Northwest Neighborhood experiences summer of peace


By AARON WORMUSaaron_bio_pic
Exclusive to Palms West Monthly
Posted Sept. 5, 2016

Whenever I mention the Historic Northwest Neighborhood in conversation, I’m usually met with a blank stare. When I clarify with a single word – “Tamarind” – the look turns to horror.

The neighborhood, situated between Banyan Boulevard and Palm Beach Lakes Boulevard with train tracks providing the east and west boundaries, has for years been among the roughest in the city.

In the summer of 2015, violence peaked with 10 homicides within a 2-mile radius, many of which tragically involved young teenagers.

This year, as summer comes to an end, we have not had a single shooting. Neighbors tell me that this is the first summer they can remember that didn’t involve mourning the loss of a neighbor or friend.

In past columns, I’ve highlighted changes in the neighborhood, such as the opening of the Queen of Sheeba Ethiopian Restaurant on N. Sapodilla Avenue and the unique Henrietta Bridge Urban Farm.

The work that the Community Redevelopment Agency does to revitalize the historic Sunset Lounge and create a jazz district is important to the neighborhood’s continued growth, as is the annual Heart & Soul Fest and the BBQ, Brews & Blues festival that draws crowds and celebrates the area’s unique African American heritage.

With all the physical improvements taking place, we must also recognize the leaders from this area – people who I believe are responsible for much of the positive change that we have seen.

Ricky Aiken is one such person. Ask where the 28-year-old is from, and he’ll tell you he was born and raised in “an abandoned shed behind an abandoned house” in Dunbar Village in the heart of the Northwest Neighborhood.

I met Mr. Aiken for the first time on a peace walk that he organized in the wake of one of the shootings that took place in the neighborhood.

“As a kid in Dunbar Village, we would play in the parks oblivious to what was going on around us. I remember hearing gunfire, hitting the ground, then after a few moments getting up and carrying on,” says Aiken. “When a lifestyle is all you know, it’s hard to understand that it is good or it’s bad, it’s just what you know.”

Aiken continues, “Urban Youth Impact exposed me to what was happening outside my small community and opened my eyes to the opportunities that we had. I saw amazing growth in the City of West Palm Beach, but in my neighborhood I saw the same brokenness that I grew up with. I saw my peers civically disengaged and kids hanging out on the corners fueling the next generation in a cycle of destruction.

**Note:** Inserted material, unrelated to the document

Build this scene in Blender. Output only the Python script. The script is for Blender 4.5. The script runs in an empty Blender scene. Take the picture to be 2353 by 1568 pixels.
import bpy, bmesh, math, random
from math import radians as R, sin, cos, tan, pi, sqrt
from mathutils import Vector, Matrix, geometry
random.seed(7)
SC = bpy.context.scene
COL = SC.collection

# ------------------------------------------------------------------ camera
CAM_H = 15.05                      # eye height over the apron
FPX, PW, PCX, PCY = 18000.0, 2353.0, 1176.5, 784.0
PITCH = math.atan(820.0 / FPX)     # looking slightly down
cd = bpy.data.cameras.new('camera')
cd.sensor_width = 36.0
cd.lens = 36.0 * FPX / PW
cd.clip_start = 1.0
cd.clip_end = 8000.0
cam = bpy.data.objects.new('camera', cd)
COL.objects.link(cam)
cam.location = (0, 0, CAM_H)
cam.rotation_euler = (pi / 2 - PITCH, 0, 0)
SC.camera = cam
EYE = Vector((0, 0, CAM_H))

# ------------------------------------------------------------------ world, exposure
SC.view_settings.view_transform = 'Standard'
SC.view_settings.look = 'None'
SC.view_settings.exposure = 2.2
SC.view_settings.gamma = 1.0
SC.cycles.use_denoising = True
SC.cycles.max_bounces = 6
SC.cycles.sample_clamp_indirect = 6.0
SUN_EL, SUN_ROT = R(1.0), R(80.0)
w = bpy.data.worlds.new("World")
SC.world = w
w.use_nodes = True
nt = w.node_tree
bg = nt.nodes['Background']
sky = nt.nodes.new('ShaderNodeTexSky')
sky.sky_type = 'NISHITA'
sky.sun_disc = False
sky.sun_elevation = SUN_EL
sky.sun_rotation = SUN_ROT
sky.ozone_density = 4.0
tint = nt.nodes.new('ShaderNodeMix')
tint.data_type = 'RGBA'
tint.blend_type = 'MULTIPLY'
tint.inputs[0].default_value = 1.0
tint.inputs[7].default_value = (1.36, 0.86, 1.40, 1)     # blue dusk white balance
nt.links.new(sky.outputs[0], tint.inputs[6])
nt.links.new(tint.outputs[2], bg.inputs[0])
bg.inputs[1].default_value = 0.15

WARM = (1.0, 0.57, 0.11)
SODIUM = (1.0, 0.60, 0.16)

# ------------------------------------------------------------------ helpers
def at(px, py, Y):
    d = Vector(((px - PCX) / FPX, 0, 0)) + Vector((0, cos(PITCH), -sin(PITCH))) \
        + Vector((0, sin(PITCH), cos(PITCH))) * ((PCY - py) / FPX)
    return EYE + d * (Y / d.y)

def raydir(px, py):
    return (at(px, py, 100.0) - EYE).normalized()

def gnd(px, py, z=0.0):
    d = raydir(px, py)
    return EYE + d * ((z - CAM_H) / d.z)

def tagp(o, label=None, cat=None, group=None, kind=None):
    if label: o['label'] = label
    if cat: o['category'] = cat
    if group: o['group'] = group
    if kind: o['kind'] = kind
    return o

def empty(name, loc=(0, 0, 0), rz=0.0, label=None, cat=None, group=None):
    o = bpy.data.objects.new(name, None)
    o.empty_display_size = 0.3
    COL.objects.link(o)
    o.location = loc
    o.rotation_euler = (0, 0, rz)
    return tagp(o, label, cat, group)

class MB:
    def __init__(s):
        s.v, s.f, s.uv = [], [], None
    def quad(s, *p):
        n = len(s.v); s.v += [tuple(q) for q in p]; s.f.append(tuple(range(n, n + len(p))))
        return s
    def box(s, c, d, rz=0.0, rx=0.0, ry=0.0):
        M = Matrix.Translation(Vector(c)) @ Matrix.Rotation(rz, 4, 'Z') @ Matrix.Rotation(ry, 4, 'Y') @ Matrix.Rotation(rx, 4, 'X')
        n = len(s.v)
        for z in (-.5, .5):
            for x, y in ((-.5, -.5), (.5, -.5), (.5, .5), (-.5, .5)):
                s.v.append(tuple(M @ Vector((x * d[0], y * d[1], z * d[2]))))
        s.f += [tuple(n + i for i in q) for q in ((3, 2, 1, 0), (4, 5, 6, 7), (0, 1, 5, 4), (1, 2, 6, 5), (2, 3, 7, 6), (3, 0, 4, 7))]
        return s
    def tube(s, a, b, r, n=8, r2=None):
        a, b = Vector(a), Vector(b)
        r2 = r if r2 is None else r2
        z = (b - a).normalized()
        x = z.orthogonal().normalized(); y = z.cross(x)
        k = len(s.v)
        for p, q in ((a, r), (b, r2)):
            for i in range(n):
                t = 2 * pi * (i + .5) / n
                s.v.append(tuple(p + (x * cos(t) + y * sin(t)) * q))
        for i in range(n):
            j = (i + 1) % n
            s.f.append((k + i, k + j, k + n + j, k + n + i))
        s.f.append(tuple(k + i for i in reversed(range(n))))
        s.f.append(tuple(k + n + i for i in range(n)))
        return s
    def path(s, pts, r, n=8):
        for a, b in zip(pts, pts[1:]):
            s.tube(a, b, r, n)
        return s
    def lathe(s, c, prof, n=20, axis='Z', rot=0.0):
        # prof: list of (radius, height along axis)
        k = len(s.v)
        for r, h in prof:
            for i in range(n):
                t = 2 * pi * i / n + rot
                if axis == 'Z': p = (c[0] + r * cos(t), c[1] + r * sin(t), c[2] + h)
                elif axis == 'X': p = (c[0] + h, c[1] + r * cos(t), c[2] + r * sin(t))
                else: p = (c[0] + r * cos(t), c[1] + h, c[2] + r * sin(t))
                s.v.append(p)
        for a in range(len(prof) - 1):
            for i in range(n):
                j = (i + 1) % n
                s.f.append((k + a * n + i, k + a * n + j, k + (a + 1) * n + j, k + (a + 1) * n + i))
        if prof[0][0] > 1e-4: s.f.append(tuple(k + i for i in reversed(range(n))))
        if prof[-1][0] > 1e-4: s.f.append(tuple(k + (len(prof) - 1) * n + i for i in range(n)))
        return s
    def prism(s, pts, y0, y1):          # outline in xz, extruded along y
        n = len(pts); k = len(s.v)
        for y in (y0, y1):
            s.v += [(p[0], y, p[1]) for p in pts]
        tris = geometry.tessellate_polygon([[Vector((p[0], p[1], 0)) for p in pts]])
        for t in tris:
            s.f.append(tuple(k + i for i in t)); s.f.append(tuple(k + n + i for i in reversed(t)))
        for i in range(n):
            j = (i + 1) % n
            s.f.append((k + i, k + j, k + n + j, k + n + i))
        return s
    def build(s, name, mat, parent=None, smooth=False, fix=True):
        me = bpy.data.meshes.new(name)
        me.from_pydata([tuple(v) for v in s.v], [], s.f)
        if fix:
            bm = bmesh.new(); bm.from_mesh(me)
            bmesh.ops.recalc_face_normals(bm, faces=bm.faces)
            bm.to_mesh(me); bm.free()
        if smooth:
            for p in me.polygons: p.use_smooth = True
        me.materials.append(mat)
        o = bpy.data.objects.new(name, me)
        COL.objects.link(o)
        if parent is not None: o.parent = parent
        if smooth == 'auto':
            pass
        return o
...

I knew that I had to make a change.”

In response to a shooting that took the life of one of Aiken’s close friends, Johnny Davis, he founded a group called the Inner City Innovators with his cousin and began recruiting others in the neighborhood to start a movement for positive change.

They hosted a series of peace marches, brought communities together in a “Rally for Peace and Kickball” in the park and on July 4th they encouraged kids to “put down the guns and pick up the water balloons.”

These “Neighborhood Hope Dealers,” who now are 14 strong, engage their peers through their activism, promoting local job fairs and holding seminars on how to empower the youth and fight gun violence as well as improving relations with law enforcement.

Another effort supporting our youth is the Ties that Bind initiative lead by West Palm Beach Commissioner Cory Neering.

The initial event brought together men and middle school-aged kids to help teach them etiquette and social/life skills such as how to tie a tie, shake hands, set goals and learn about entrepreneurship.

The event was well attended by more than 75 young men learning valuable life lessons.

Recently, with kids getting ready to go back to school, Commissioner Neering put out a call to encourage these young students with a grand send-off.

On Aug. 15, the Inner City Innovators, as well as men from around town, lined the hallways of four neighborhood schools and gave high-fives and words of encouragement to students who were coming back to school after a fun and – thankfully – peaceful summer.

Change doesn’t happen overnight, but I’m excited to witness and play a small part in this movement. Providing a word of encouragement to a young person, or teaching someone how to tie a tie or fill out a job application can make a difference.

I believe that, with all of our help and support, we can continue to bring peace to our streets.